Frontera

Purpose

The goal of this project and system is to open up new possibilities in science and engineering by providing computational capability that makes it possible for investigators to tackle much larger and more complex research challenges across a wide spectrum of domains. Frontera replaces the NSF Blue Waters system, the first deployment in the National Science Foundation's petascale computing program. When deployed, Frontera will be one of the most powerful supercomputers in the world, and the fastest supercomputer on a university campus.

Early user access is expected to begin March 2019, with full system production anticipated in July 2019. These dates are subject to adjustment as the project proceeds.

Frontera is designed to provide approximately 40 PFLOPS of capability, significantly exceeding prior leadership-class computing investments made by NSF. The bulk of computation is provided Intel next-generation processors. The system also includes an accelerator-enabled partition that will enable machine learning and traditional science applications (such as Amber, NAMD, and Chroma) that can take advantage of general-purpose GPU-like accelerators using languages similar to OpenACC, OpenCL, or vendor-specific languages that offer similar functionality.

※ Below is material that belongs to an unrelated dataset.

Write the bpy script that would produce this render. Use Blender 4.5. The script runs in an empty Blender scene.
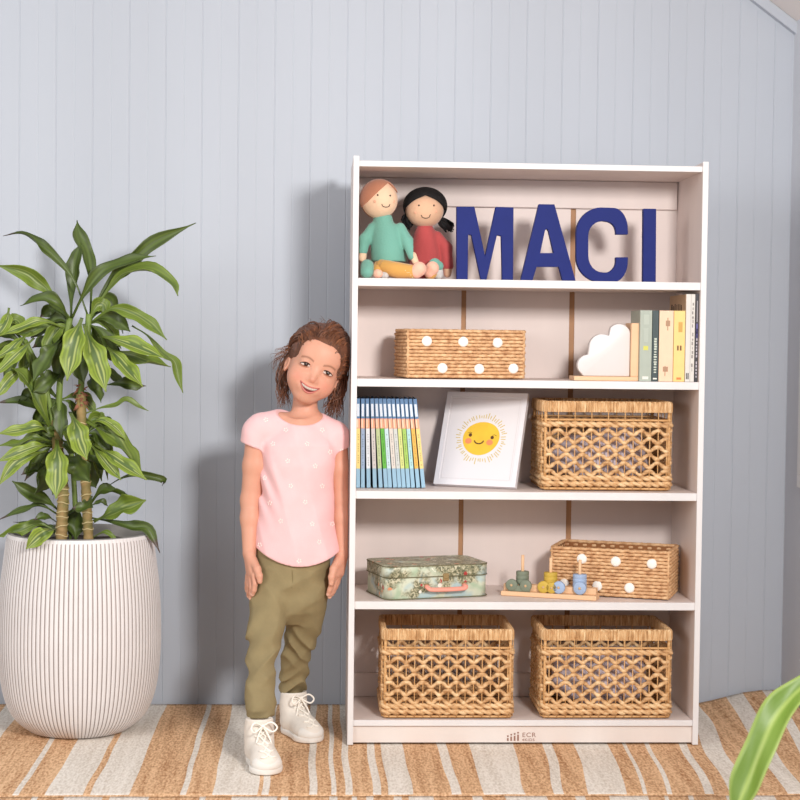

The design of Frontera will support the seamless transition of current NSF leadership-class computing applications to the new system, as well as enable new large-scale data-intensive and machine learning workloads that are expected in the future. Following deployment, the project will operate the system in partnership with ten academic partners. In addition, the project will begin planning activities in collaboration with leading computational scientists and technologists from around the country, and will leverage strategic public-private partnerships to design a leadership-class computing facility with at least ten times more performance capabilities for Science and Engineering research, ensuring the economic competitiveness and prosperity for our nation at large.

Frontera will include support for science and engineering in virtually all disciplines through its software environment support for application containers, as well as through its partnership with ten academic institutions providing deep computational science expertise in support of users on the system. The project planning effort for a Phase 2 system with at least 10x performance improvement will incorporate a community-driven process that will include leading computational scientists and technologists from around the country and leverage strategic public-private partnerships. This process will ensure the design of a future NSF leadership-class computing facility that incorporates the most productive near-term technologies, and anticipates the most likely future technological capabilities for all of science and engineering requiring leadership-class computational and data-analytics capabilities. Furthermore, the project is expected to develop new expertise and techniques for leadership-class computing and data-driven applications that will benefit future users worldwide through publications, training, and consulting. The project will leverage the team's unique approach to education, outreach, and training activities to encourage, educate, and develop the next generation of leadership-class computational science researchers. The team includes leaders in campus bridging, minority-serving institute (MSI) outreach, and data technologies who will oversee efforts to use Frontera to increase the diversity of groups using leadership-class computing for traditional and data-driven applications.